Secret Six #9, Gail Simone & Nicola Scott, 2009.

The Rehabilitator

Simone has a remarkable ability to shine a light on overlooked or forgotten characters, never taken to their full potential. A clear example is Black Canary in Birds of Prey. While the author continues the work done by the previous writer, Chuck Dixon, who had already established Dinah Lance as a badass (and here, a side note: it’s incredible to think of a world where Chuck Dixon and Gail Simone were on the same side in interpreting a character, as, in the heat of the cultural battles of the 21st century, Dixon ended up being everything opposite to her: while he was always conservative, he radicalized and became one of the main proponents of Comicsgate, the conservative movement opposing any diversity of characters or creators), Simone elevates her to one of the most incredible martial artists in the universe. The same goes for Catman: he had always been a joke villain, one of the many bad ideas associated with Batman, and had been written as a coward. But Simone turned him into a hunter, an extremely seductive anti-hero, and obviously, hot. Not to mention the brilliant work she did with the freak Ragdoll. Well, all of Secret Six is an ode to careful characterization. She also made great use of forgotten villains like The Calculator, giving him a jealous rivalry with Oracle. Overall, combined with her great sense of humor, this places Simone in line with other creators like Dwayne McDuffie and Keith Giffen, who understood that the way a superhero universe comes to life is by populating it with as many different figures and characters as possible, sweeping its dark corners, and understanding that every forgotten character has the potential to be someone’s favorite if written well.

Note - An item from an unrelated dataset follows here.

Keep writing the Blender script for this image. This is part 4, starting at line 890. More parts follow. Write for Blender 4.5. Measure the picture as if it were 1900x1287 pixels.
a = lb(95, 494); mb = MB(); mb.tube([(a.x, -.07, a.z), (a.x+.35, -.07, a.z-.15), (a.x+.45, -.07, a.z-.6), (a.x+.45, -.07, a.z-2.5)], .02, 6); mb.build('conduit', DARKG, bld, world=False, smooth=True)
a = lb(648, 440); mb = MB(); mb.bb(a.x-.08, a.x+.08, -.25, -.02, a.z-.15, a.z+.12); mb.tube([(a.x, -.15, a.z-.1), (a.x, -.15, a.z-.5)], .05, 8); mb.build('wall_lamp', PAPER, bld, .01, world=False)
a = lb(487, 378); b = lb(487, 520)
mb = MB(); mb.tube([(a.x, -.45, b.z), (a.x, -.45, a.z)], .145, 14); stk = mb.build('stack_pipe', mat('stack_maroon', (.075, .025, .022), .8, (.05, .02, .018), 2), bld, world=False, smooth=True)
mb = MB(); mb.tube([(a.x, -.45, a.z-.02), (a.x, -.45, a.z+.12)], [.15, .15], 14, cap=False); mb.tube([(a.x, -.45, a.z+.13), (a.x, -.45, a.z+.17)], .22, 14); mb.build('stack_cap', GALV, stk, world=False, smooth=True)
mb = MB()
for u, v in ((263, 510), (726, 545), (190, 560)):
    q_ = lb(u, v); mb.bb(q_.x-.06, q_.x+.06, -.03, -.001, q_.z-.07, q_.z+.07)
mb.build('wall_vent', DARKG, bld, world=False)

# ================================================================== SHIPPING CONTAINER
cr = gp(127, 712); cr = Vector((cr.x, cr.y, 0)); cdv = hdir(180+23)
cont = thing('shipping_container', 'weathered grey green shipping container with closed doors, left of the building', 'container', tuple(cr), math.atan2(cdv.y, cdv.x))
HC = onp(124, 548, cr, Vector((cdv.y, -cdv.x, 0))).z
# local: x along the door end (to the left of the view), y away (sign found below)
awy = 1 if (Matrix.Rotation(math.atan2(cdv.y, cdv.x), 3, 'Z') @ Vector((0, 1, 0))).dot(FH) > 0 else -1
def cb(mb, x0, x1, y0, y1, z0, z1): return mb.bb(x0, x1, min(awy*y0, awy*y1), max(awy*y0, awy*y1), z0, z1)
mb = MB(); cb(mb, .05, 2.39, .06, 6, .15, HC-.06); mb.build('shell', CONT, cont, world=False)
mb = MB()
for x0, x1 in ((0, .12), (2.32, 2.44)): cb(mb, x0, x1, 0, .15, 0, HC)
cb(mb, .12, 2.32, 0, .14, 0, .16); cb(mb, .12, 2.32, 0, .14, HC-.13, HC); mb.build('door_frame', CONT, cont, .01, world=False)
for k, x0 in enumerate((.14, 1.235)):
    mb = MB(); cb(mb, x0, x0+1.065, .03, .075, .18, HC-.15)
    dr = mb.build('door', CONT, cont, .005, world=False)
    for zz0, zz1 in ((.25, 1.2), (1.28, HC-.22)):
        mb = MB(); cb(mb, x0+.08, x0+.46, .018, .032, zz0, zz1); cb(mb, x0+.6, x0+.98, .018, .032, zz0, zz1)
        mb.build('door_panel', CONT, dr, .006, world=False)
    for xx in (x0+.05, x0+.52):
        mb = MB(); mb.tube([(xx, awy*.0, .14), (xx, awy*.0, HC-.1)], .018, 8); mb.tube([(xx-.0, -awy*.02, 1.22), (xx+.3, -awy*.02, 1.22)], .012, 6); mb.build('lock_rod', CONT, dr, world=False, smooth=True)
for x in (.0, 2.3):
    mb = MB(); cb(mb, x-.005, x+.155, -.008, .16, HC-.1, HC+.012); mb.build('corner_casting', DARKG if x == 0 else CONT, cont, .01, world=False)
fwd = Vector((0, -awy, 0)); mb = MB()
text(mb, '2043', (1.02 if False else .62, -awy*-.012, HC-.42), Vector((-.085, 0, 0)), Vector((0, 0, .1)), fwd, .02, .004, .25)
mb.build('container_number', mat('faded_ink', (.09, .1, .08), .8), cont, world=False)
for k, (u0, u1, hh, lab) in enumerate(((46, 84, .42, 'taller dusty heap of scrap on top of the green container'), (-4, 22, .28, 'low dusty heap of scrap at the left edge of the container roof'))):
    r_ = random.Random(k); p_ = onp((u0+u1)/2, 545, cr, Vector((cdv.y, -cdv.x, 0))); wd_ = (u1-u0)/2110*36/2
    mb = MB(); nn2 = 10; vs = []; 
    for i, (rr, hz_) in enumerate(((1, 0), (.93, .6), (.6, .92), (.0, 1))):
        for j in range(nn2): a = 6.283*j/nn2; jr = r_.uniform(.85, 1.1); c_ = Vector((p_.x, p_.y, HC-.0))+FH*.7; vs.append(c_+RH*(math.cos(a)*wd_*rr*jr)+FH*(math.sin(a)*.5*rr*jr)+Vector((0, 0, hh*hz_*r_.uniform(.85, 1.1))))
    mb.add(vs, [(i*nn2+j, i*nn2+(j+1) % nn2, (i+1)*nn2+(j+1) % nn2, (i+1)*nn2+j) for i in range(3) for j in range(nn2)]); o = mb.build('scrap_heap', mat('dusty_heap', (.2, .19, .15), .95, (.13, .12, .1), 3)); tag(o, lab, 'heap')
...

Birds Of Prey #93, Gail Simone & Paulo Siqueira, 2006.
Birds Of Prey #93, Gail Simone & Paulo Siqueira, 2006.

The Advocate

In 2016, Gail Simone visited Argentina for the first time, invited by the Crack Bang Boom convention in Rosario, which for years, thanks to the good offices of Eduardo Risso, an extraordinary artist, director of the event, and a big star in the American comic scene, has served as a bridge between the mainstream American comic scene and our country. Simone fell in love with our ranch, and returned in 2017 and 2019 for the Argentina Comic Con. But beyond that, she realized that the veins of the inhabitants of this country are saturated with that thick, fluorescent liquid called intensity, and that baiting us generates a huge amount of interactions on any social network. So every now and then, she throws us a line: she confesses her love for Mafalda, asks us some cultural question, and we respond. To the point that we’ve ended up adopting her. This special bond blossomed with Gail’s arrival at Uncanny X-Men. Among the new X-Men she created is Valentín Correa, alias Ransom, a dark-haired Boca fan who has a black hole instead of a heart that allows him to absorb energy and return it as strength and a certain degree of invulnerability. In other words, a bit of Bishop's powers mixed with a bit of Xorn’s conceptualization (which, let’s remember, had a sun instead of a brain). Ransom’s adventures with the X-Men recently took him to Argentina, where he shared a mate with Wolverine and attended a comic convention where a cosplayer dressed in a version of Jean Grey’s Phoenix costume in Argentine colors gave the Canadian all kinds of butterflies in his stomach. For added pleasure, this arc was illustrated by Luciano Vecchio, a local talent known for his clear lines and strong colors, with whom Simone discussed the cultural elements appropriate for a believable representation of our country. The writer’s romance with our homeland, as they say, is a story in progress.

Uncanny X-Men #21, Gail Simone & Luciano Vecchio, 2025.

The Fanwoman

Finally, I’d like to highlight that Gail Simone is, always, a fan at heart. For years, the figure of the fanboy has been a staple within the American comic ecosystem. And not just a figure, but also a pipeline into the profession: you start as an obsessive reader, graduate to fanzine writer, and then ascend to writing the characters you loved as a kid. This is the path many established figures like Roy Thomas, Mark Gruenwald, and Jim Shooter took. Always men. The figure of the fanboy is also associated with gatekeeping, poor hygiene, impertinent lewdness, and disdain for the opinions of those who, in their eyes, know less. That is: everyone. Simone is the antithesis of this figure: she started as a fan, but her rise comes through critique, not through unbridled praise. By demanding that comics be better. Her arrival in the medium incorporates cheeky elements typical of the female fan fiction community. And her desire, like the fanboys, is to improve the universe and the characters, but with a focus on strong female characters, those who have always been ignored by traditional fanboys. This, combined with her sharp sense of humor, makes Simone a writer who resonates deeply with fans interested in more diverse universes and elusive representation. And that’s why we love her so much.